問5 生教材の扱い方として真正性が保たれている例を選ぶ問題

📖赤本(第4版)関連箇所:〚教材・教具〛P202、〚真正性〛P211※32


オーセンティシティとは、赤本によると以下の通りです。(赤本P211からの抜粋)
学習内容やテスト内容などが学習者にとって、より現実性を持っているかを指す。

赤本の説明はいまいち分かりづらいものが多いですが、一言で分かりやすく言うと、どれだけ実際の使い方に即しているかということです。


1 スーパーのちらしは、その店の商品や価格を把握したり、お買い得品を把握するためのものです。文字種の使い分けに気づかせるという使い方は、スーパーのちらしの実際の使い方に即していないので、選択肢1は真正性が保たれているとは言えません。

2 食品表示には、賞味期限や食材が記載されているものなので、菓子類の食品表示を用いて、賞味期限やアレルギー食材を確認させる選択肢2の内容は真正性が保たれていると言えます。

3 駅のアナウンスは、列車の運行状況や次の駅、到着時間等を案内するためのものです。敬語表現に気づかせるという使い方は、駅のアナウンスの実際の使い方に即していないので、選択肢3は真正性が保たれているとは言えません。

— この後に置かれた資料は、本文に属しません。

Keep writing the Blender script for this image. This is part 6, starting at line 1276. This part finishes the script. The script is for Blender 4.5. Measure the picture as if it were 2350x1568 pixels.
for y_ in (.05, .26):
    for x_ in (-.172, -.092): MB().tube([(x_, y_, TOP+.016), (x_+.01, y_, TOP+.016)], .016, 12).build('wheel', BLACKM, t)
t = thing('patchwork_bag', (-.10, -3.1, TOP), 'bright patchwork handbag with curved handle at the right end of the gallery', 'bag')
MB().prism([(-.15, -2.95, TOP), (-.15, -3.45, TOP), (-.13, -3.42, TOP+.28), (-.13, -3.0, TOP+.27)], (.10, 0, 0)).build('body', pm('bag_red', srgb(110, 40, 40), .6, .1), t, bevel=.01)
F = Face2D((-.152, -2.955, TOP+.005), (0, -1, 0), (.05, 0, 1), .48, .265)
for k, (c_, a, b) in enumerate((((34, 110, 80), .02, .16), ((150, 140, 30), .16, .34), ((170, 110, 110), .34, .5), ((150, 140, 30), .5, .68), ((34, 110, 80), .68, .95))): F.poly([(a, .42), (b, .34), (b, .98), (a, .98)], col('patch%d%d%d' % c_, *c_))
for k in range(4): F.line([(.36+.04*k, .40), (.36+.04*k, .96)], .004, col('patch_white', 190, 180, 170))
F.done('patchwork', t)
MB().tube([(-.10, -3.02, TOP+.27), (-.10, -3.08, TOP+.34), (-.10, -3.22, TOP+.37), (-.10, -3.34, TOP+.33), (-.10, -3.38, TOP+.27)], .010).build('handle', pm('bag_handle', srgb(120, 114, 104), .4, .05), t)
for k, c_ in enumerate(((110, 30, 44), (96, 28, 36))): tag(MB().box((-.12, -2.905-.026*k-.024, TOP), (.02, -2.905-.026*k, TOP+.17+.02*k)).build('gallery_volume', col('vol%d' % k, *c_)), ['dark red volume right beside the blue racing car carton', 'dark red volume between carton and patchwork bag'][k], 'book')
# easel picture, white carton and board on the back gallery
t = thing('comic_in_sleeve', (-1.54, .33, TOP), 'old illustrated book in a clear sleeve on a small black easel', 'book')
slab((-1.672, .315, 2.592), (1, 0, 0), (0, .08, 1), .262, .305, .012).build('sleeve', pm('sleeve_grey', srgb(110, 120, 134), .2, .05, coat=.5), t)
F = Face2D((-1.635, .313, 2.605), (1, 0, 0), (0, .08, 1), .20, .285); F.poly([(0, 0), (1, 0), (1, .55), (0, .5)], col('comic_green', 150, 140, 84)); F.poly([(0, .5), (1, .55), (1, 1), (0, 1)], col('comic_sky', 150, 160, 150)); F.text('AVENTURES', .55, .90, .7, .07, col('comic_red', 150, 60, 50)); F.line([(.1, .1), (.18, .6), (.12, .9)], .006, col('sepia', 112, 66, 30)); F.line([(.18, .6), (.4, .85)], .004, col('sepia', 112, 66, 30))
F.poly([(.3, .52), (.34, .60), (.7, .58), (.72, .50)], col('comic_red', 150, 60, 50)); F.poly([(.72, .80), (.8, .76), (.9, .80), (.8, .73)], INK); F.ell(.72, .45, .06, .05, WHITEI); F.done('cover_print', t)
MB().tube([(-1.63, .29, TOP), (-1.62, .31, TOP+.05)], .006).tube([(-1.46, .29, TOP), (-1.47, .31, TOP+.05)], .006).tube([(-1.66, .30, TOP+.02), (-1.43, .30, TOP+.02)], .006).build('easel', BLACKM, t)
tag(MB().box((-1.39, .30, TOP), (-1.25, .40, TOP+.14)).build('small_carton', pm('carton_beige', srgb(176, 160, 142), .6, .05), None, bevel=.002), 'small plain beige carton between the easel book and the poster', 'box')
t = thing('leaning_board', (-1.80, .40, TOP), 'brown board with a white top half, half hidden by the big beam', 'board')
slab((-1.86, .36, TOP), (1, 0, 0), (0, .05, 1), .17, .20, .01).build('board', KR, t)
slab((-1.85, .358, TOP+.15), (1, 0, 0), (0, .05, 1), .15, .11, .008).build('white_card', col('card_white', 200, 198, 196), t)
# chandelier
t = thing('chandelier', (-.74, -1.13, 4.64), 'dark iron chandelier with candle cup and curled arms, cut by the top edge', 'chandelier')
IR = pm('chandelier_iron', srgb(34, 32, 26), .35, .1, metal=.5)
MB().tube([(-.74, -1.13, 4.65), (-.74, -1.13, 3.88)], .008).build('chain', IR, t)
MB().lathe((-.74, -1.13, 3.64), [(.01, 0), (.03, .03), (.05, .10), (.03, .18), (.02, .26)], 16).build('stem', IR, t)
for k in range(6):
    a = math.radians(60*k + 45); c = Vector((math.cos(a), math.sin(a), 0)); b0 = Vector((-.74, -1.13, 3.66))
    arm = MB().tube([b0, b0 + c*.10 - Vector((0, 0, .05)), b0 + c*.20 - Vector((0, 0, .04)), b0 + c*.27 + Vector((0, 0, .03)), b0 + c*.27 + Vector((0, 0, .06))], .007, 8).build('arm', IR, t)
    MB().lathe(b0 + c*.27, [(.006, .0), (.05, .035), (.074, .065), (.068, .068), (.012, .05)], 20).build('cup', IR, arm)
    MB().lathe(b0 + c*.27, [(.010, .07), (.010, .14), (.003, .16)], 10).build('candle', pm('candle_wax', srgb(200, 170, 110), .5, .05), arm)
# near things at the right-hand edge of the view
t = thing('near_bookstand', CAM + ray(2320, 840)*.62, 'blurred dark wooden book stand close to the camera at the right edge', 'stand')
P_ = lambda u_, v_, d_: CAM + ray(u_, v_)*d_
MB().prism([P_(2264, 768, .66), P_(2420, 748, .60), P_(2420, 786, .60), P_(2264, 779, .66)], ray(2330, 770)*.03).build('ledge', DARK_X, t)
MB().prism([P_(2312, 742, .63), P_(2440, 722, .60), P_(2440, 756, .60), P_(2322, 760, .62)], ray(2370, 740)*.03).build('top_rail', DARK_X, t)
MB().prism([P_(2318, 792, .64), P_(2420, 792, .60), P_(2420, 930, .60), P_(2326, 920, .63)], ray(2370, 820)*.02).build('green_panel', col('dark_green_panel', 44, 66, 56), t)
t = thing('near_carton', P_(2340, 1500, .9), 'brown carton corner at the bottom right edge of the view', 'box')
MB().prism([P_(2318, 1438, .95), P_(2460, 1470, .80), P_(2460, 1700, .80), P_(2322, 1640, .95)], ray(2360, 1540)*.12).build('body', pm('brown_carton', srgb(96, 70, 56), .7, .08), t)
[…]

4 折り紙の本は、折り紙を折るためのものです。表現や文型を確認させるという使い方は、折り紙の本の実際の使い方に即していないので、選択肢4は真正性が保たれているとは言えません。


したがって、正解は2になります。


☞超重要絶対暗記 《真正性(オーセンティシティ)》
⦿真正性(オーセンティシティ)とは、学習内容やテスト内容などが、学習者にとって、どれだけ現実性を持っているかどうか。どれだけ実際の使い方に即しているかということ。